This is my chance to talk about my favorite artist of all time, Robert Williams. I was first exposed to his work in art school, when I got my hands on the infamous Zap Comics. I was blown away when I first saw the erotic comics by Robert Crumb, S. Clay Wilson and, of course, Robert himself.

In the mid-1980s, I was struck again when I saw his paintings at the Zero One Gallery in Los Angeles. He would have to be one of my main influences, so how lucky I was to have such a famous artist write the foreword to my art book The Red Box.

Mr. Williams has a long history of involvement in American hot rod culture, having been involved early on with Ed “Big Daddy” Roth and Ratfink.

He started Juxtapoz magazine in 1994, and is credited with starting the lowbrow art movement… a movement that began with hotrod art and “kustom kulture,” but has grown to include so much more.
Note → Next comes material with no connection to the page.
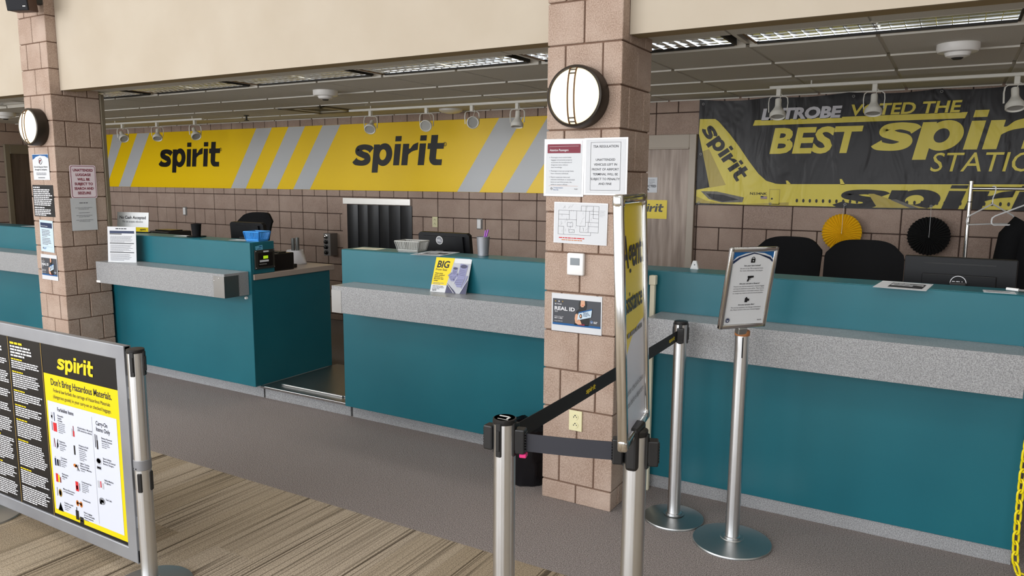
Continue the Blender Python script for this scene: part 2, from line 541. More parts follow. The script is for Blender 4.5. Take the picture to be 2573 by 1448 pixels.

To say that Williams’ art is pin up art is only part of the equation… it is cinematic, film noir and heroic on the scale of 19th century French salon painting. Here is a vulgar artist with a great fine art pedigree. His work is included in many high-profile art collections, and there is a waiting list to pick up any of his pieces!

His psychedelic art includes devil girls, supervixens, femme fatales, punk rock girls, and all things spooky. He then adds hot rod art, and it’s a full-scale surreal painting!

His most famous piece of artwork is probably the cover of the 1990 Appetite for Destruction album for the band Guns and Roses.